In those early days, the symbol that indicated an account was verified looked essentially the same as it does today: a white check mark in a blue badge. Mr. Stone called it a “verification seal.”
By the end of June 2009, Mr. La Russa had ended his lawsuit. He is active on Twitter, where he mostly promotes his animal rescue foundation and comments on baseball. Mr. La Russa stepped down as manager of the Chicago White Sox last month to deal with health issues.
In the more than 13 years since the blue check mark badge was introduced, it has proved to be fallible.
In August 2021, the agent for Cormac McCarthy, the Pulitzer Prize-winning author, said that a verified account in the author’s name, which shared musings about kombucha and TikTok, was not his.

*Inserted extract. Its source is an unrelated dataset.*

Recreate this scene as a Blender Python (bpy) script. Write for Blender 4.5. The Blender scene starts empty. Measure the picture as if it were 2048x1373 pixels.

In November 2019, Twitter criticized the Conservative Party in Britain for “attempts to mislead people” after the party temporarily changed the name of “CCHQPress,” one of its verified accounts, to “factcheckUK” during an election debate. Two years earlier, Twitter temporarily halted its verification program after it verified an account belonging to a prominent white supremacist and was criticized by people who saw that as an endorsement.
In recent years, people have complained about not being verified and about being confused about how the process works. In May 2021, Twitter made the process easier by allowing users to apply to be verified.
If Mr. Musk has his way, the ambiguities of this system could soon be clarified with cold hard cash.